**EXERCISE REQUIREMENTS:** Check each line of the material. Copy those containing "scene".

::::::::::

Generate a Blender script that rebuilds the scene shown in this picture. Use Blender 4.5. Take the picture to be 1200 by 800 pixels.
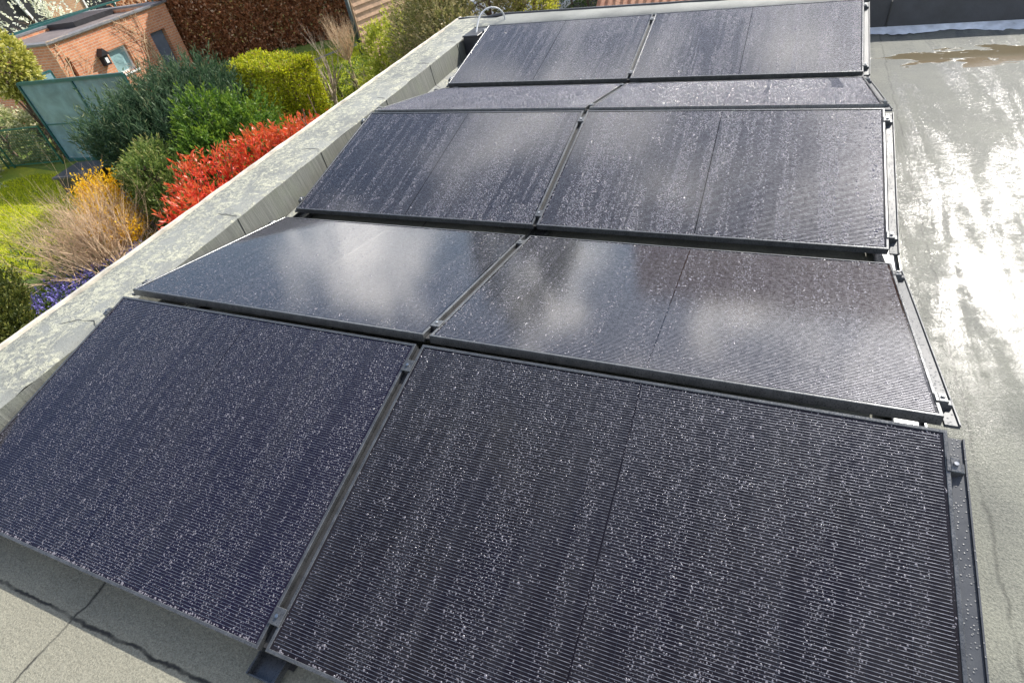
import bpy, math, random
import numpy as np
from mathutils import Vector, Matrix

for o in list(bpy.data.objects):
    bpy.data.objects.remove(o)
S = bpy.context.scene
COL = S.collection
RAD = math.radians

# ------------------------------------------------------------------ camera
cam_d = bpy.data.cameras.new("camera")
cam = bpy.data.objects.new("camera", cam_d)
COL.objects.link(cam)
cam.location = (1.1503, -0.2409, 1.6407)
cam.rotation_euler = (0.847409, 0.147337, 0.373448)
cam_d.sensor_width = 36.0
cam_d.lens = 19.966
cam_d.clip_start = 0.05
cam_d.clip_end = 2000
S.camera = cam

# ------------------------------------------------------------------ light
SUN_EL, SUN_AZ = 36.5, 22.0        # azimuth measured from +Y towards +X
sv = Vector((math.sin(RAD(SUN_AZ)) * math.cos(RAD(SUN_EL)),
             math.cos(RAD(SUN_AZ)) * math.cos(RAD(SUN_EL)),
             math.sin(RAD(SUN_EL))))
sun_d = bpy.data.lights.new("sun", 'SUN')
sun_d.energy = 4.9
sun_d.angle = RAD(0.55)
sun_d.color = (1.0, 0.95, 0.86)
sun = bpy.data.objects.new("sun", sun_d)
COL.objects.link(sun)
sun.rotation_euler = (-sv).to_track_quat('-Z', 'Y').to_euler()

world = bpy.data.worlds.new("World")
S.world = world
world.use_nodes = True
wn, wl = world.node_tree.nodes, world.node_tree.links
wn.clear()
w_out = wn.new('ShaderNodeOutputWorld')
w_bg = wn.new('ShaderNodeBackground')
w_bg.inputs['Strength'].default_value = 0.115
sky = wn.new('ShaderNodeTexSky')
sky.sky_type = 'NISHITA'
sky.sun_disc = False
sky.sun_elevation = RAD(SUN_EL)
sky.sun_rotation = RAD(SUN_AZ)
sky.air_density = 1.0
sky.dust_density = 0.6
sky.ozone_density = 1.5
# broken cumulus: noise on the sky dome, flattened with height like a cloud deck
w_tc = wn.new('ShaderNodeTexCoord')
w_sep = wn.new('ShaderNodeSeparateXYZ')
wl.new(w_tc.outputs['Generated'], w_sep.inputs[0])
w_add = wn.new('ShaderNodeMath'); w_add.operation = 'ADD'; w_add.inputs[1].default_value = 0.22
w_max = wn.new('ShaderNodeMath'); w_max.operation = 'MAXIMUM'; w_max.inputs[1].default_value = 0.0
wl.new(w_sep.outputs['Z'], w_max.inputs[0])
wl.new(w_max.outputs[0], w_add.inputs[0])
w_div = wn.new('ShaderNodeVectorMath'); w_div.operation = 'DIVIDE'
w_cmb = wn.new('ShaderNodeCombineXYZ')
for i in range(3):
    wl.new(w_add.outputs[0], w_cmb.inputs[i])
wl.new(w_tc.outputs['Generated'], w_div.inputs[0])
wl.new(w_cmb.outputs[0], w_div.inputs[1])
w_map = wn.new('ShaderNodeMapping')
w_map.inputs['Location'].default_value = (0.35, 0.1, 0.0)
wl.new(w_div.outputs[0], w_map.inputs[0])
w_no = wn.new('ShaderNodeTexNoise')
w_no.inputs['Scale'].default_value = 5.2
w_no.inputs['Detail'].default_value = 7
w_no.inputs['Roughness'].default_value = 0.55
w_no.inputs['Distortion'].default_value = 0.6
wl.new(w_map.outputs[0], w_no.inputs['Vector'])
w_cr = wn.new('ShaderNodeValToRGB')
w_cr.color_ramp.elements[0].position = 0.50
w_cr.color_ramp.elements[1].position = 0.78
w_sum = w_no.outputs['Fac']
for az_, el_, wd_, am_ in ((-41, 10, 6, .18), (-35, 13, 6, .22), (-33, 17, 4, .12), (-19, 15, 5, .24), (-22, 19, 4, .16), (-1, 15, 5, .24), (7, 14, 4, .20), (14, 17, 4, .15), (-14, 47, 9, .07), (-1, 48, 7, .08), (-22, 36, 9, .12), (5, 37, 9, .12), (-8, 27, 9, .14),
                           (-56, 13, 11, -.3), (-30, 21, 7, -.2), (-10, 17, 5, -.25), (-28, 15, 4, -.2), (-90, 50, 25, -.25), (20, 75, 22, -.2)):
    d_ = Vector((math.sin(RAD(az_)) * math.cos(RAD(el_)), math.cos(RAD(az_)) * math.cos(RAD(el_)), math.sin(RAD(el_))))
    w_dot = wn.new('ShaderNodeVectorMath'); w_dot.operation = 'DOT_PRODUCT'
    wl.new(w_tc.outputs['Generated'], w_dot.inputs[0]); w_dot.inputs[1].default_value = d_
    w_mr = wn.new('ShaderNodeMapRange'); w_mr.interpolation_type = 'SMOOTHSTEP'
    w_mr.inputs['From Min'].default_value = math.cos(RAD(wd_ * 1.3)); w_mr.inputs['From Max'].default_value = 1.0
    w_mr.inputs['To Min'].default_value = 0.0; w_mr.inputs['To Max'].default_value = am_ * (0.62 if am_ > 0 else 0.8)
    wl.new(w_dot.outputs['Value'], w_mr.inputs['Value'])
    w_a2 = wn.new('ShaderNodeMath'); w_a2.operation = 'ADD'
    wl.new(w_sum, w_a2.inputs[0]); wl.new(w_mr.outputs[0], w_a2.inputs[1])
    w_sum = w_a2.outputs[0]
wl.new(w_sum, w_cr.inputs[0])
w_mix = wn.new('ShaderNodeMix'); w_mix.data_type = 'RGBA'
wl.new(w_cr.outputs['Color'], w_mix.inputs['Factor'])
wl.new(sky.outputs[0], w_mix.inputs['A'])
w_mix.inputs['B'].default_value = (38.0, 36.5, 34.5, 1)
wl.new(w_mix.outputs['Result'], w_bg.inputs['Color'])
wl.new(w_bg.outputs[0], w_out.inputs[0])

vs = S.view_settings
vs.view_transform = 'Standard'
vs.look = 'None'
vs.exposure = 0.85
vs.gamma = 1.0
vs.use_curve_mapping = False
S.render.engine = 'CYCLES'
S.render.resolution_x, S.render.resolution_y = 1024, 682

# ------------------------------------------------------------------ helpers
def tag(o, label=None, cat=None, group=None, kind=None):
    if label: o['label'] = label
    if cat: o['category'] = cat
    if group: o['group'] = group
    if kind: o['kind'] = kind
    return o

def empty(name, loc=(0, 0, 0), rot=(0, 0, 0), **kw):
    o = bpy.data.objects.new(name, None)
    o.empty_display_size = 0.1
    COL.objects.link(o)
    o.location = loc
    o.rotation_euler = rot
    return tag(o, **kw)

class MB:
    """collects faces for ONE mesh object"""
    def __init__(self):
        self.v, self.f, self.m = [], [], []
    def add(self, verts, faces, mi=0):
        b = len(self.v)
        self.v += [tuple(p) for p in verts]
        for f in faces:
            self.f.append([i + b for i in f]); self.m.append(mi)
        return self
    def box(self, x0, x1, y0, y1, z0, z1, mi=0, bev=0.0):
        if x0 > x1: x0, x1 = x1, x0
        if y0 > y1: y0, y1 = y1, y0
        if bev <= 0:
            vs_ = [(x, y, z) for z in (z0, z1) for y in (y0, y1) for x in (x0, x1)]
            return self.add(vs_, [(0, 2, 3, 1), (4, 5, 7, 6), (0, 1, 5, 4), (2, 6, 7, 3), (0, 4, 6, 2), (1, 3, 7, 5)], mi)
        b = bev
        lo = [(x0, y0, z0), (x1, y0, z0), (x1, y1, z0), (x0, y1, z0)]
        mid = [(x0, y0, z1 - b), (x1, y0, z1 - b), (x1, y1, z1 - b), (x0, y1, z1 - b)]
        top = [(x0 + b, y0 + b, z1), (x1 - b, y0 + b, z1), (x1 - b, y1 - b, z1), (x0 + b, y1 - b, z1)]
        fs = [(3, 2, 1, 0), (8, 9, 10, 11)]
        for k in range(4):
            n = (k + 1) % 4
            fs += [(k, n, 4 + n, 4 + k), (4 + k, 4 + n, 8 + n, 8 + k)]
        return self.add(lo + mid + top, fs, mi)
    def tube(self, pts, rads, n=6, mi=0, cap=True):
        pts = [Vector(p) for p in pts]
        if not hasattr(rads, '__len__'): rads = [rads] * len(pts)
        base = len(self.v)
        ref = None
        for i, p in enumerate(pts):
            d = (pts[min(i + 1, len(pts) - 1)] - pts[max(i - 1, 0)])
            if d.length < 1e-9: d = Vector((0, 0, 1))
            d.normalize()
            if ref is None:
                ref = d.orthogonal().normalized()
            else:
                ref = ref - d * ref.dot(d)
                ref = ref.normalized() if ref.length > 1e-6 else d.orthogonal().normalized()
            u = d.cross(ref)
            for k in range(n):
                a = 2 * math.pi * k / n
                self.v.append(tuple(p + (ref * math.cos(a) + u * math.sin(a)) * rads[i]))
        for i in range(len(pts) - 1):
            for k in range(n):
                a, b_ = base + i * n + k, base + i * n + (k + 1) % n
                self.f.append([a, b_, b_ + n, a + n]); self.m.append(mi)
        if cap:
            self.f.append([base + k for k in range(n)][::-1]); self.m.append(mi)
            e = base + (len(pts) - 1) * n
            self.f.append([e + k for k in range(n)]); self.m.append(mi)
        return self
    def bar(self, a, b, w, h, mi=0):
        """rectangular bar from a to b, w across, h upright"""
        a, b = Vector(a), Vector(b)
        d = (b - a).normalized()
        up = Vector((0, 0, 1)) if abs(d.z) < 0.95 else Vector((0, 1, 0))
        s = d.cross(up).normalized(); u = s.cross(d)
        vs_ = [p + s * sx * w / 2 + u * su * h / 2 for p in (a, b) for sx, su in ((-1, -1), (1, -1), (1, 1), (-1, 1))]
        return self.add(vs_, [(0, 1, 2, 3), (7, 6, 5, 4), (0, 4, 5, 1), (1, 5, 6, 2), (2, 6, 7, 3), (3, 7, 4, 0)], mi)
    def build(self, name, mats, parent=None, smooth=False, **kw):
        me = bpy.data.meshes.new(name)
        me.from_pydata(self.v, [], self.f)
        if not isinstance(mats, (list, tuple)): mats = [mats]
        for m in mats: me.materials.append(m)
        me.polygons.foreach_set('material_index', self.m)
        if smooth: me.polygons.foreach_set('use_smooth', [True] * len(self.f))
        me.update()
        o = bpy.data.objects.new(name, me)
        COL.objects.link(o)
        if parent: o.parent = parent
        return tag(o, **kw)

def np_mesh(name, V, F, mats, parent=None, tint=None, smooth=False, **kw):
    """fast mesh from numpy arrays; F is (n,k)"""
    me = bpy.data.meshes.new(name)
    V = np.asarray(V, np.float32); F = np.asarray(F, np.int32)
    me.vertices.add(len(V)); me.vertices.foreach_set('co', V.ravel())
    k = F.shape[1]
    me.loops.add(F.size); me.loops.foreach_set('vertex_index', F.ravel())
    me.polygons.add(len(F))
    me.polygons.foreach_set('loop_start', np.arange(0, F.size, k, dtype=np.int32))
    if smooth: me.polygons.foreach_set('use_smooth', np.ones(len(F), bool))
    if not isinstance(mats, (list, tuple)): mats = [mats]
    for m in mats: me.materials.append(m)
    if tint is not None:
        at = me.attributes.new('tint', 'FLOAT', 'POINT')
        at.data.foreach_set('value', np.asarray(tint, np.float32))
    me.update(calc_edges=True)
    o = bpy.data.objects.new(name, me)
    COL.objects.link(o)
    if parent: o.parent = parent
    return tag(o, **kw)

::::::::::

**ANSWER TO THIS PROBLEM:**
Generate a Blender script that rebuilds the scene shown in this picture. Use Blender 4.5. Take the picture to be 1200 by 800 pixels.
S = bpy.context.scene